I mash and sparg from the same equipment...an old commercial coffee urn. I put a digital temp controller on it and it will hold whatever temp i want for as long as i want it to. I sparg from the sprayer that was used to brew coffee. I also have it set up as a RIM system, works like a charm.

Brewer.jpg
 
Yambor44 said:
Stay where you're at! Simple is better IMO. I've been around the world from where you're at, to a Brutus 10 setup, to a 50L Braumeister and back again. I love the simplicity of a basic system like you (and I once again) have. It makes great beer and there is much less to clean at the end of a brew day.

Glad to see someone with experience say this. I get equipment envy when I go see my brew club friends' set ups, but I'm not sure their beer is any better than what my ghetto rig turns out. Reminds me of some golfers--"If I only had that $750 driver, my game would finally come together.". But I think the hot side is only 25% of the game--fermentation makes good beer!

Cheers!
 
Glad to see someone with experience say this. I get equipment envy when I go see my brew club friends' set ups, but I'm not sure their beer is any better than what my ghetto rig turns out. Reminds me of some golfers--"If I only had that $750 driver, my game would finally come together.". But I think the hot side is only 25% of the game--fermentation makes good beer!

Cheers!

Exactly. What helped me to come around is a friend who has been brewing for 15-20 years and has made over 450 batches (that's a batch at least every 2 weeks and most 10 gallons) stays "old school" as I like to call it.

But....check out Denny's site.
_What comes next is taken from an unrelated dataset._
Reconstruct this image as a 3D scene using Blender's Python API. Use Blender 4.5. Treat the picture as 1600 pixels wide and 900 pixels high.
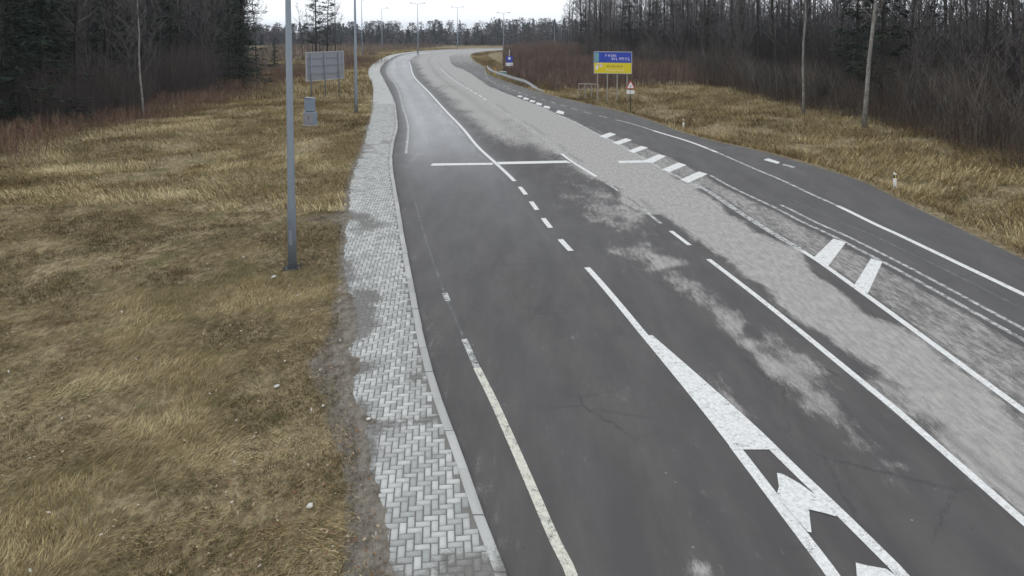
import bpy, math, random
import numpy as np
R = math.radians
random.seed(7); rng = np.random.default_rng(11)
for o in list(bpy.data.objects): bpy.data.objects.remove(o)
SC = bpy.context.scene; COL = SC.collection

# ------------------------------------------------------------------ camera, sky, sun, exposure
F = 1100.0; CH = 6.4; YH = 44.0; PITCH = R(3.0); PPY = YH + F * math.tan(PITCH)   # a level-ish camera with a dropped lens keeps posts upright
cam_d = bpy.data.cameras.new('camera'); cam = bpy.data.objects.new('camera', cam_d); COL.objects.link(cam)
cam_d.sensor_width = 36; cam_d.lens = 36 * F / 1600; cam_d.shift_y = -(450 - PPY) / 1600; cam_d.clip_start = 0.1; cam_d.clip_end = 5000
cam.location = (0, 0, CH); cam.rotation_euler = (R(90) - PITCH, 0, 0)
SC.camera = cam
SUN_EL, SUN_AZ = R(48), R(-60)
w = bpy.data.worlds.new('World'); SC.world = w; w.use_nodes = True
nt = w.node_tree; nt.nodes.clear()
out = nt.nodes.new('ShaderNodeOutputWorld'); bg = nt.nodes.new('ShaderNodeBackground')
sky = nt.nodes.new('ShaderNodeTexSky'); sky.sky_type = 'NISHITA'; sky.sun_disc = False
sky.sun_elevation = SUN_EL; sky.sun_rotation = SUN_AZ
sky.air_density = 1.0; sky.dust_density = 1.5; sky.ozone_density = 1.0
hs = nt.nodes.new('ShaderNodeHueSaturation'); hs.inputs['Saturation'].default_value = 0.6
nt.links.new(sky.outputs[0], hs.inputs['Color'])
tc = nt.nodes.new('ShaderNodeTexCoord'); mp = nt.nodes.new('ShaderNodeMapping'); mp.inputs['Scale'].default_value = (1, 1, 3.5)
nz = nt.nodes.new('ShaderNodeTexNoise'); nz.inputs['Scale'].default_value = 2.2; nz.inputs['Detail'].default_value = 5
nt.links.new(tc.outputs['Generated'], mp.inputs[0]); nt.links.new(mp.outputs[0], nz.inputs['Vector'])
cr = nt.nodes.new('ShaderNodeMapRange'); cr.inputs['From Min'].default_value = .3; cr.inputs['From Max'].default_value = .75; cr.inputs['To Min'].default_value = .80; cr.inputs['To Max'].default_value = .97
nt.links.new(nz.outputs[0], cr.inputs['Value'])
mx = nt.nodes.new('ShaderNodeMix'); mx.data_type = 'RGBA'; mx.inputs[7].default_value = (8.4, 8.8, 9.35, 1)      # the cloud deck
nt.links.new(cr.outputs[0], mx.inputs[0]); nt.links.new(hs.outputs[0], mx.inputs[6]); nt.links.new(mx.outputs[2], bg.inputs['Color'])
bg.inputs['Strength'].default_value = 0.115
nt.links.new(bg.outputs[0], out.inputs[0])
sl = bpy.data.lights.new('sun', 'SUN'); so = bpy.data.objects.new('sun', sl); COL.objects.link(so)
sl.energy = 0.5; sl.angle = R(25); sl.color = (1, 0.97, 0.93)
so.rotation_euler = (R(90) - SUN_EL, 0, -SUN_AZ + math.pi)
SC.view_settings.view_transform = 'Standard'; SC.view_settings.look = 'None'
SC.view_settings.exposure = 0.32; SC.view_settings.gamma = 1
SC.render.engine = 'CYCLES'
SC.cycles.max_bounces = 5; SC.cycles.diffuse_bounces = 2; SC.cycles.volume_bounces = 0

# ------------------------------------------------------------------ helpers
def at(x, y, z=0.0):
    """a point of the photograph -> a point on the level z"""
    dx = (x - 800) / F; dy = -(y - PPY) / F
    wy = math.cos(PITCH) + dy * math.sin(PITCH); wz = -math.sin(PITCH) + dy * math.cos(PITCH)
    t = (z - CH) / wz
    return (dx * t, wy * t)

def hash2(ix, iy, seed):
    h = (ix.astype(np.int64) * 374761393 + iy.astype(np.int64) * 668265263 + seed * 982451653) & 0xffffffff
    h = ((h ^ (h >> 13)) * 1274126177) & 0xffffffff
    return ((h ^ (h >> 16)) & 0xffff) / 65535.0
def vnoise(x, y, seed=0):
    x = np.asarray(x, float); y = np.asarray(y, float)
    ix = np.floor(x); iy = np.floor(y); fx = x - ix; fy = y - iy
    fx = fx * fx * (3 - 2 * fx); fy = fy * fy * (3 - 2 * fy)
    a = hash2(ix, iy, seed); b = hash2(ix + 1, iy, seed); c = hash2(ix, iy + 1, seed); d = hash2(ix + 1, iy + 1, seed)
    return (a * (1 - fx) + b * fx) * (1 - fy) + (c * (1 - fx) + d * fx) * fy
def fbm(x, y, seed=0, octs=4):
    s = 0; amp = 0.5; tot = 0
    for k in range(octs):
        s = s + amp * vnoise(np.asarray(x) * 2 ** k, np.asarray(y) * 2 ** k, seed + k * 17); tot += amp; amp *= 0.5
    return s / tot
def sstep(a, b, x): t = np.clip((np.asarray(x, float) - a) / (b - a), 0, 1); return t * t * (3 - 2 * t)

def tag(o, label=None, cat=None, group=None, kind=None):
    if label: o['label'] = label
    if cat: o['category'] = cat
    if group: o['group'] = group
    if kind: o['kind'] = kind
    return o
def empty(name, loc, rz=0.0):
    o = bpy.data.objects.new(name, None); COL.objects.link(o); o.location = loc; o.rotation_euler = (0, 0, rz); o.empty_display_size = .2
    return o
def link_mesh(name, me, parent=None, mat=None):
    o = bpy.data.objects.new(name, me); COL.objects.link(o)
    if parent: o.parent = parent
    if mat: me.materials.append(mat)
    return o
def np_mesh(name, V, Fc, mat, parent=None, attrs=None, smooth=False):
    """V (n,3); Fc (m,k) faces of one size; attrs {name: (n,) or (n,3)} per vertex"""
    me = bpy.data.meshes.new(name); V = np.ascontiguousarray(V, dtype=np.float32); Fc = np.ascontiguousarray(Fc, dtype=np.int32)
    k = Fc.shape[1]
    me.vertices.add(len(V)); me.vertices.foreach_set('co', V.ravel())
    me.loops.add(Fc.size); me.loops.foreach_set('vertex_index', Fc.ravel())
    me.polygons.add(len(Fc)); me.polygons.foreach_set('loop_start', np.arange(0, Fc.size, k, dtype=np.int32))
    me.update(calc_edges=True)
    if smooth: me.polygons.foreach_set('use_smooth', np.ones(len(Fc), bool))
    for n, a in (attrs or {}).items():
        a = np.asarray(a, dtype=np.float32)
        if a.ndim == 1:
            at_ = me.attributes.new(n, 'FLOAT', 'POINT'); at_.data.foreach_set('value', a)
        else:
            at_ = me.attributes.new(n, 'FLOAT_COLOR', 'POINT'); c = np.ones((len(a), 4), np.float32); c[:, :3] = a; at_.data.foreach_set('color', c.ravel())
    return link_mesh(name, me, parent, mat)
def grid_faces(nr, nc):
    i = np.arange(nr - 1)[:, None] * nc + np.arange(nc - 1)[None, :]
    return np.stack([i, i + 1, i + nc + 1, i + nc], -1).reshape(-1, 4)

class MB:
    def __init__(s): s.v = []; s.f = []
    def box(s, c, d, rz=0.0, rx=0.0, bev=0.0):
        x, y, z = d[0] / 2, d[1] / 2, d[2] / 2; n = len(s.v)
        ca, sa = math.cos(rz), math.sin(rz); cb, sb = math.cos(rx), math.sin(rx)
        def P(px, py, pz):
            py, pz = py * cb - pz * sb, py * sb + pz * cb
            return (c[0] + px * ca - py * sa, c[1] + px * sa + py * ca, c[2] + pz)
        if bev <= 0:
            s.v += [P(i * x, j * y, k * z) for k in (-1, 1) for j in (-1, 1) for i in (-1, 1)]
            s.f += [tuple(n + q for q in f) for f in ((0, 2, 3, 1), (4, 5, 7, 6), (0, 1, 5, 4), (2, 6, 7, 3), (0, 4, 6, 2), (1, 3, 7, 5))]
        else:
            b = bev
            ring = [(-x + b, -y), (x - b, -y), (x, -y + b), (x, y - b), (x - b, y), (-x + b, y), (-x, y - b), (-x, -y + b)]
            inn = [(px * (1 - b / x), py * (1 - b / y)) for px, py in ring]
            lay = [(inn, -z), (ring, -z + b), (ring, z - b), (inn, z)]
            for r, zz in lay: s.v += [P(px, py, zz) for px, py in r]
            for L in range(3):
                for i in range(8): s.f.append((n + L * 8 + i, n + L * 8 + (i + 1) % 8, n + (L + 1) * 8 + (i + 1) % 8, n + (L + 1) * 8 + i))
            s.f.append(tuple(n + 7 - i for i in range(8))); s.f.append(tuple(n + 24 + i for i in range(8)))
        return s
    def tube(s, pts, rad, n=6, cap=True):
        pts = [np.array(p, float) for p in pts]; base = len(s.v); up = None
        for i, p in enumerate(pts):
            d = (pts[min(i + 1, len(pts) - 1)] - pts[max(i - 1, 0)]); d = d / (np.linalg.norm(d) + 1e-9)
            if up is None: up = np.array([0, 0, 1.0]) if abs(d[2]) < 0.9 else np.array([1.0, 0, 0])
            a = np.cross(d, up); a /= (np.linalg.norm(a) + 1e-9); b = np.cross(d, a); up = np.cross(a, d) if abs(d[2]) < .9 else up
            r = rad[i] if hasattr(rad, '__len__') else rad
            for k in range(n):
                t = 2 * math.pi * k / n; q = p + r * (math.cos(t) * a + math.sin(t) * b); s.v.append(tuple(q))
        for i in range(len(pts) - 1):
            for k in range(n):
                s.f.append((base + i * n + k, base + i * n + (k + 1) % n, base + (i + 1) * n + (k + 1) % n, base + (i + 1) * n + k))
        if cap:
            s.f.append(tuple(base + k for k in reversed(range(n)))); e = base + (len(pts) - 1) * n; s.f.append(tuple(e + k for k in range(n)))
        return s
    def prism(s, poly, y0, y1):
        """polygon in x,z extruded along y"""
        n = len(s.v); m = len(poly)
        s.v += [(x, y0, z) for x, z in poly] + [(x, y1, z) for x, z in poly]
        s.f.append(tuple(n + i for i in range(m))); s.f.append(tuple(n + m + i for i in reversed(range(m))))
        for i in range(m): s.f.append((n + i, n + m + i, n + m + (i + 1) % m, n + (i + 1) % m))
        return s
    def build(s, name, mat, parent=None, smooth=False):
        me = bpy.data.meshes.new(name); me.from_pydata([tuple(map(float, v)) for v in s.v], [], s.f); me.update()
        if smooth: me.polygons.foreach_set('use_smooth', [True] * len(me.polygons))
        return link_mesh(name, me, parent, mat)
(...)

He's up there with the best in this "hobby" (even has his own yeast) and unless he hasn't updated recently, stays very "old school"!

MUCH less to hassle with and way easier come time to clean!

http://hbd.org/cascade/dennybrew/
 
I have a round 10 gallon mash tun, and bought a cheap 5 gallon water jug/cooler for the sparge water.
While my mash is going on, I heat sparge water in my boil kettle. When that is up to the temp I want (usually over the mash out temp) I then pour it into the second (5 gallon) water cooler to hold temp till used.
Drain the first mash runnings into the boil kettle, then dip the sparge water out with a pitcher until I can lift and dump the rest into the mash tun for the mash-out/sparge.